---- Data

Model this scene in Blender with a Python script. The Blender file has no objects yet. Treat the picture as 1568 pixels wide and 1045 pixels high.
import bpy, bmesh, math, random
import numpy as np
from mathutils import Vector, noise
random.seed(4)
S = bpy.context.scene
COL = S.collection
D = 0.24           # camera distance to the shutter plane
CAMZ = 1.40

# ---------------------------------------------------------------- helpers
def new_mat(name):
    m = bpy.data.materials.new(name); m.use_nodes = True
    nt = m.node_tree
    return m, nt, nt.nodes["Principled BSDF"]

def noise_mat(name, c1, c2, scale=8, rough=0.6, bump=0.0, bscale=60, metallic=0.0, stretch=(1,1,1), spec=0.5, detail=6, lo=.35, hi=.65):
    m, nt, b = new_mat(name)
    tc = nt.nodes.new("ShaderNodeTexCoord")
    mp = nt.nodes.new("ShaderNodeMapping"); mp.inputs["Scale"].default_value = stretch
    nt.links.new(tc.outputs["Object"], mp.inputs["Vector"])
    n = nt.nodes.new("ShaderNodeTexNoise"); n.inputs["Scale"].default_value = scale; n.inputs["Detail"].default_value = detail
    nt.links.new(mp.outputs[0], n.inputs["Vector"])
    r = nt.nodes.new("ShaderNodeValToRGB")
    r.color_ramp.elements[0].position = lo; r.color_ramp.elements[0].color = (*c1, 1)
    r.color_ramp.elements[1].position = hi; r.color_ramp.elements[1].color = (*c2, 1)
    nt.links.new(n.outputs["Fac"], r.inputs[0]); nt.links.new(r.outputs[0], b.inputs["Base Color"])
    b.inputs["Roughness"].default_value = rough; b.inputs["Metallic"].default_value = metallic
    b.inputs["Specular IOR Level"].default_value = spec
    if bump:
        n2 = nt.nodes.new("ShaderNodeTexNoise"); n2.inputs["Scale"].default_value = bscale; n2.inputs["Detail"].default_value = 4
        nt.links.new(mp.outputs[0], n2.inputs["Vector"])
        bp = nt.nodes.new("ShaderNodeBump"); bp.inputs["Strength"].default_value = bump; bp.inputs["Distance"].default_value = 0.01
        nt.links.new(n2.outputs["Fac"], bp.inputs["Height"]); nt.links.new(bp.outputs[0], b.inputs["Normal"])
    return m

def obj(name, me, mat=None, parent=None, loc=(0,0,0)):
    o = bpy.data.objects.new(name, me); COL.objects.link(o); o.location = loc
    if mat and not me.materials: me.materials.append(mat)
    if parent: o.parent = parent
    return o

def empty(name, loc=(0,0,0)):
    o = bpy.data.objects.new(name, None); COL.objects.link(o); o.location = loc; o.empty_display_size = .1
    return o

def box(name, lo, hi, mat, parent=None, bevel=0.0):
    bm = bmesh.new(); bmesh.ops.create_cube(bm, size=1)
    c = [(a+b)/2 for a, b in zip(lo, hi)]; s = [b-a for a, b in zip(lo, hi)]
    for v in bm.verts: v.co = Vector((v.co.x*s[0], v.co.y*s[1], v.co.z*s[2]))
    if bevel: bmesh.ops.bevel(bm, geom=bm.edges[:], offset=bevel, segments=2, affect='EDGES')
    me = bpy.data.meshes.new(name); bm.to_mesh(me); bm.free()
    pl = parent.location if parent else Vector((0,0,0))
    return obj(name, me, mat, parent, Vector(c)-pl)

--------

* Work to be completed *
Make an exact copy of all the data.

* Completed exercise *
Model this scene in Blender with a Python script. The Blender file has no objects yet. Treat the picture as 1568 pixels wide and 1045 pixels high.
import bpy, bmesh, math, random
import numpy as np
from mathutils import Vector, noise
random.seed(4)
S = bpy.context.scene
COL = S.collection
D = 0.24           # camera distance to the shutter plane
CAMZ = 1.40

# ---------------------------------------------------------------- helpers
def new_mat(name):
    m = bpy.data.materials.new(name); m.use_nodes = True
    nt = m.node_tree
    return m, nt, nt.nodes["Principled BSDF"]

def noise_mat(name, c1, c2, scale=8, rough=0.6, bump=0.0, bscale=60, metallic=0.0, stretch=(1,1,1), spec=0.5, detail=6, lo=.35, hi=.65):
    m, nt, b = new_mat(name)
    tc = nt.nodes.new("ShaderNodeTexCoord")
    mp = nt.nodes.new("ShaderNodeMapping"); mp.inputs["Scale"].default_value = stretch
    nt.links.new(tc.outputs["Object"], mp.inputs["Vector"])
    n = nt.nodes.new("ShaderNodeTexNoise"); n.inputs["Scale"].default_value = scale; n.inputs["Detail"].default_value = detail
    nt.links.new(mp.outputs[0], n.inputs["Vector"])
    r = nt.nodes.new("ShaderNodeValToRGB")
    r.color_ramp.elements[0].position = lo; r.color_ramp.elements[0].color = (*c1, 1)
    r.color_ramp.elements[1].position = hi; r.color_ramp.elements[1].color = (*c2, 1)
    nt.links.new(n.outputs["Fac"], r.inputs[0]); nt.links.new(r.outputs[0], b.inputs["Base Color"])
    b.inputs["Roughness"].default_value = rough; b.inputs["Metallic"].default_value = metallic
    b.inputs["Specular IOR Level"].default_value = spec
    if bump:
        n2 = nt.nodes.new("ShaderNodeTexNoise"); n2.inputs["Scale"].default_value = bscale; n2.inputs["Detail"].default_value = 4
        nt.links.new(mp.outputs[0], n2.inputs["Vector"])
        bp = nt.nodes.new("ShaderNodeBump"); bp.inputs["Strength"].default_value = bump; bp.inputs["Distance"].default_value = 0.01
        nt.links.new(n2.outputs["Fac"], bp.inputs["Height"]); nt.links.new(bp.outputs[0], b.inputs["Normal"])
    return m

def obj(name, me, mat=None, parent=None, loc=(0,0,0)):
    o = bpy.data.objects.new(name, me); COL.objects.link(o); o.location = loc
    if mat and not me.materials: me.materials.append(mat)
    if parent: o.parent = parent
    return o

def empty(name, loc=(0,0,0)):
    o = bpy.data.objects.new(name, None); COL.objects.link(o); o.location = loc; o.empty_display_size = .1
    return o

def box(name, lo, hi, mat, parent=None, bevel=0.0):
    bm = bmesh.new(); bmesh.ops.create_cube(bm, size=1)
    c = [(a+b)/2 for a, b in zip(lo, hi)]; s = [b-a for a, b in zip(lo, hi)]
    for v in bm.verts: v.co = Vector((v.co.x*s[0], v.co.y*s[1], v.co.z*s[2]))
    if bevel: bmesh.ops.bevel(bm, geom=bm.edges[:], offset=bevel, segments=2, affect='EDGES')
    me = bpy.data.meshes.new(name); bm.to_mesh(me); bm.free()
    pl = parent.location if parent else Vector((0,0,0))
    return obj(name, me, mat, parent, Vector(c)-pl)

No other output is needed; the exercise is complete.